A Reading at Last

It is a sad testimony to unlucky scheduling that tonight’s “Mark Webster Reading” is the first reading of any kind that I’ve been able to attend this semester. The reading featured two second-year MFA students, Alex Johnson and Nick Gaudio, who read selections from their work in poetry and fiction respectively. I really enjoyed this reading. Both authors brought their unique personalities to the reading and kept the audience engaged and entertained.

Johnson was introduced by a fellow MFA student who described his poetry as being “totally badass” in that it is “plain spoken and fearless.” I loved this description, because it was both personal and descriptive at the same time, plus it made the whole audience laugh.

Johnson began his reading by thanking several people who have influenced his life and work, then moved on to reading selections from a book, based on Charles Shulz’s “Peanuts” comic, that he is working on. The first poem he read was called “Charlie’s Blues in E Major.” This poem did a good job of establishing Johnson’s style. His poetry is written almost like prose, though more melodic, and his imagery is very direct and specific. His next poem was titled “Remnants,” and contained my favorite line from the reading: “They make the rooms swell with breath.” The imagery used in this line really reveals and embodies the emptiness being described in the poem.  Johnson then recited some poems that he vaguely categorized as being about death with a couple about his father. These poems held Spanish influences, both in the language and imagery, that I didn’t expect. It was a pleasant surprise to hear another element of his poetic style that his first few poems of the evening didn’t exhibit. He then recited a couple poems that he described as being about relationships, a poem dedicated to William Carlos Williams, and ended with a poem entitled “Tailpipe Blues.” Johnson didn’t just read “Tailpipe Blues,” he recited it almost like a song with influences of rap, hip-hop, and blues in his recitation. The way he ended his reading was totally unexpected, at least to me, and it was fun to hear a poet bring music so literally into his poem.

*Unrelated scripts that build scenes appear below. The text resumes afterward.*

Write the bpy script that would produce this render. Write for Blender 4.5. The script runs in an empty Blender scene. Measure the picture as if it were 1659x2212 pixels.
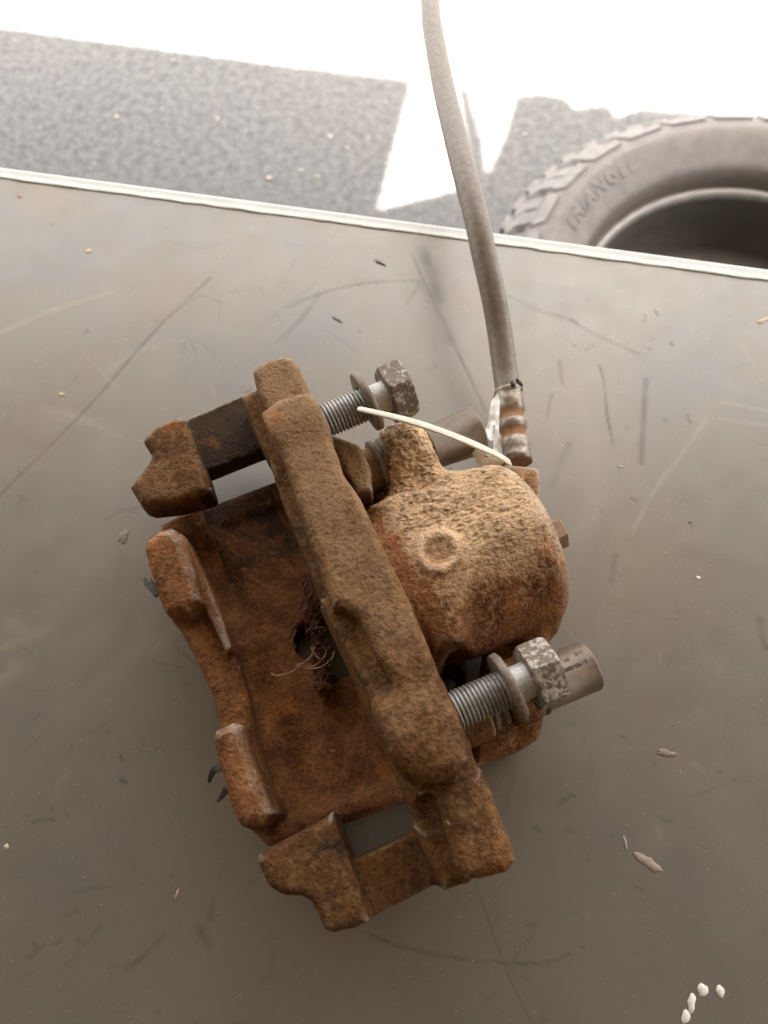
import bpy, bmesh, math, random
import numpy as np
from mathutils import Vector, Matrix
random.seed(7)
rng = np.random.default_rng(11)
scn = bpy.context.scene
C = scn.collection

# ---------------------------------------------------------------- camera, sky, sun, exposure
TABLE_Z = 0.80
CH = 350.0                      # camera height above the table top, mm
PITCH = 22.0
cam_d = bpy.data.cameras.new("camera")
cam = bpy.data.objects.new("camera", cam_d); C.objects.link(cam)
cam.location = (0, 0, TABLE_Z + CH / 1000)
cam.rotation_euler = (math.radians(PITCH), 0, 0)
cam_d.sensor_fit = 'HORIZONTAL'; cam_d.sensor_width = 36.0
cam_d.lens = 36.0 * 1663.0 / 1659.0
cam_d.clip_start = 0.01; cam_d.clip_end = 500
cam_d.dof.use_dof = True; cam_d.dof.focus_distance = 0.315; cam_d.dof.aperture_fstop = 14.0
scn.camera = cam

SUN_TO = Vector((0.10, -0.16, 0.98)).normalized()
elev = math.asin(SUN_TO.z); azim = math.atan2(SUN_TO.x, SUN_TO.y)
world = bpy.data.worlds.new("World"); scn.world = world; world.use_nodes = True
wn = world.node_tree.nodes; wl = world.node_tree.links
sky = wn.new('ShaderNodeTexSky'); sky.sky_type = 'NISHITA'; sky.sun_disc = False
sky.sun_elevation = elev; sky.sun_rotation = azim
sky.dust_density = 6.0; sky.air_density = 1.0
wn['Background'].inputs['Strength'].default_value = 0.15
hsv = wn.new('ShaderNodeHueSaturation'); hsv.inputs['Saturation'].default_value = 0.30      # bright hazy sky
wl.new(sky.outputs[0], hsv.inputs['Color'])
warm = wn.new('ShaderNodeMix'); warm.data_type = 'RGBA'; warm.blend_type = 'MULTIPLY'; warm.inputs[0].default_value = 1.0
warm.inputs[7].default_value = (1.0, 0.93, 0.84, 1)
wl.new(hsv.outputs[0], warm.inputs[6]); wl.new(warm.outputs[2], wn['Background'].inputs['Color'])
sun_d = bpy.data.lights.new("sun", 'SUN'); sun_d.energy = 4.5; sun_d.angle = math.radians(0.5)
sun_d.color = (1.0, 0.95, 0.87)
sun = bpy.data.objects.new("sun", sun_d); C.objects.link(sun)
sun.rotation_euler = SUN_TO.to_track_quat('Z', 'Y').to_euler()
sun.location = (0.5, -1.5, 4)
scn.view_settings.view_transform = 'Standard'; scn.view_settings.look = 'None'
scn.view_settings.exposure = 3.22; scn.view_settings.gamma = 1.0
scn.view_settings.use_curve_mapping = False

# ---------------------------------------------------------------- frames
TH = math.radians(PITCH)
def P(px, py, h=0.0):
    """point of the place seen at (px,py) that lies h mm above the table top; mm"""
    dx = (px - 829.5) / 1663.0; dy = (1106.0 - py) / 1663.0
    d = (dx, dy * math.cos(TH) + math.sin(TH), dy * math.sin(TH) - math.cos(TH))
    t = (CH - h) / -d[2]
    return np.array([d[0] * t, d[1] * t, h])
AX = math.radians(23.0)
U = np.array([math.cos(AX), math.sin(AX), 0.0]); V = np.array([-math.sin(AX), math.cos(AX), 0.0])
def L(px, py, h=0.0):
    p = P(px, py, h); return np.array([p @ U, p @ V, h])
def to_world(a):
    """caliper-frame mm -> world m"""
    a = np.asarray(a, float).reshape(-1, 3)
    w = a[:, :1] * U + a[:, 1:2] * V
    w[:, 2] = a[:, 2]
    w = w / 1000.0
    w[:, 2] += TABLE_Z
    return w
def W(px, py, h=0.0):
    p = P(px, py, h) / 1000.0
    return np.array([p[0], p[1], p[2] + TABLE_Z])

# ---------------------------------------------------------------- numpy value noise
def _hash(i, j, k, s):
    n = (i * 374761393 + j * 668265263 + k * 2147483647 + s * 974634777).astype(np.int64) & 0x7fffffff
    n = ((n ^ (n >> 13)) * 1274126177) & 0x7fffffff
    n = ((n ^ (n >> 16)) * 668265263) & 0x7fffffff
    return (n & 0xffff) / 65535.0 * 2 - 1
def vnoise(p, s=0):
    p = np.asarray(p, float); f = np.floor(p); t = p - f; t = t * t * (3 - 2 * t)
    i, j, k = (f[:, a].astype(np.int64) for a in range(3))
    r = 0
    for a in (0, 1):
        for b in (0, 1):
            for c in (0, 1):
                w = (t[:, 0] if a else 1 - t[:, 0]) * (t[:, 1] if b else 1 - t[:, 1]) * (t[:, 2] if c else 1 - t[:, 2])
                r = r + w * _hash(i + a, j + b, k + c, s)
    return r
def fbm(p, oct=3, s=0):
    r = 0; a = 1.0; q = np.array(p, float)
    for o in range(oct):
        r = r + a * vnoise(q, s + o); q = q * 2.03 + 11.3; a *= 0.5
    return r

# ---------------------------------------------------------------- objects
def tag(o, label=None, cat=None, group=None, kind=None):
    if label: o['label'] = label
    if cat: o['category'] = cat
    if group: o['group'] = group
    if kind: o['kind'] = kind
    return o
def empty(name, loc):
    o = bpy.data.objects.new(name, None); C.objects.link(o); o.location = loc; o.empty_display_size = 0.02
    return o
def mesh_obj(name, verts, faces, mat, parent=None, smooth=True, attrs=None, origin=None):
    """verts in world metres"""
    verts = np.asarray(verts, float).reshape(-1, 3)
    base = np.zeros(3)
    if parent is not None:
        q = parent
        while q is not None:
            base = base + np.array(q.location); q = q.parent
        loc = np.zeros(3)
    else:
        loc = np.array(origin if origin is not None else [verts[:, 0].mean(), verts[:, 1].mean(), verts[:, 2].min()])
    me = bpy.data.meshes.new(name)
    if isinstance(faces, np.ndarray):
        vv = (verts - base - loc).astype(np.float32)
        n = len(faces); k = faces.shape[1]
        me.vertices.add(len(vv)); me.vertices.foreach_set('co', vv.ravel())
        me.loops.add(n * k); me.loops.foreach_set('vertex_index', faces.astype(np.int32).ravel())
        me.polygons.add(n); me.polygons.foreach_set('loop_start', np.arange(0, n * k, k, dtype=np.int32))
        me.update(calc_edges=True); me.validate()
    else:
        me.from_pydata([tuple(v) for v in (verts - base - loc)], [], [tuple(int(i) for i in f) for f in faces]); me.update()
    if attrs:
        for k_, a in attrs.items():
            at = me.attributes.new(k_, 'FLOAT', 'POINT'); at.data.foreach_set('value', np.asarray(a, np.float32))
    if smooth:
        me.polygons.foreach_set('use_smooth', [True] * len(me.polygons))
    me.materials.append(mat)
    o = bpy.data.objects.new(name, me); C.objects.link(o)
    if parent is not None: o.parent = parent
    o.location = loc
    return o

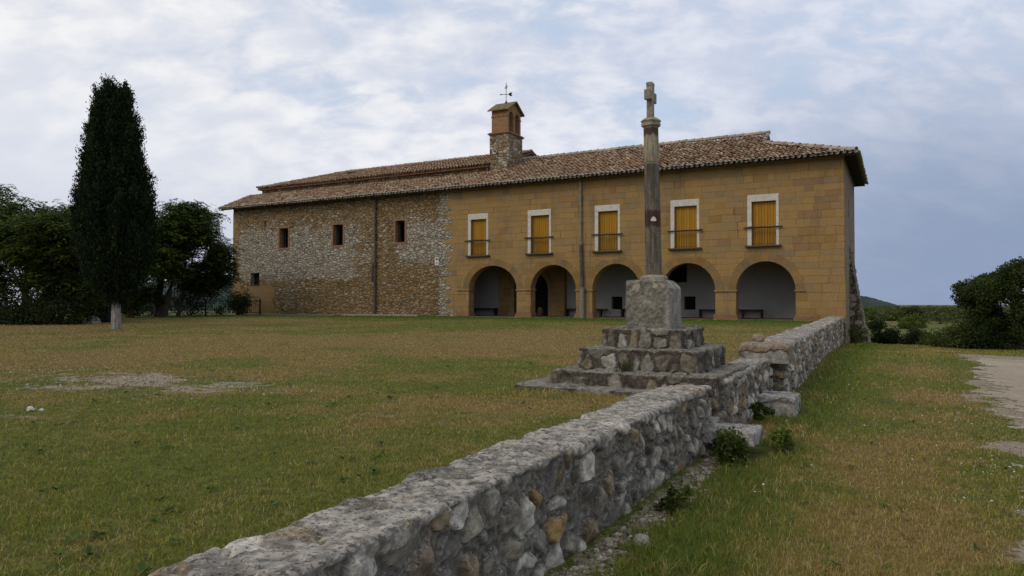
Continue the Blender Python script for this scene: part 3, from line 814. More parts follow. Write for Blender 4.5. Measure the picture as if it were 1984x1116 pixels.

Nick Gaudio also began his reading with thanks (some of his thank-yous were quite humorous) to several people, and ended his acknowledgments by jokingly saying, “Thank you Alex Johnson for reading with me, but fuck you for giving me this cold.” Today was Gaudio’s birthday, so he chose to begin his reading with a couple poems that he wrote in the past. The first was called “How to Sell a Rocketship to a Feminist,” and the second was a prose poem. The bulk of his reading was from a story he began this week called “One Hundred Days of Thunder.” The story was split into “books,” and each of the books was like a vignette of a scene. The books worked together, and several of them picked up at about the same place that the one before had left off, but the breaks seemed to give each scene and interaction more space to play out – they emphasized the importance of what was happening at each moment in the story. In total, Gaudio read nine “books” from “One Hundred Days of Thunder.”

This was an extremely enjoyable reading. Each author presented his work with confidence and punctuated the serious with humor and surprise. Anyone interested can attend the next reading in the “Mark Webster Reading” series on Friday, December 3 at 7:00 pm in the U of M Museum of Art’s Helmut Stern Auditorium.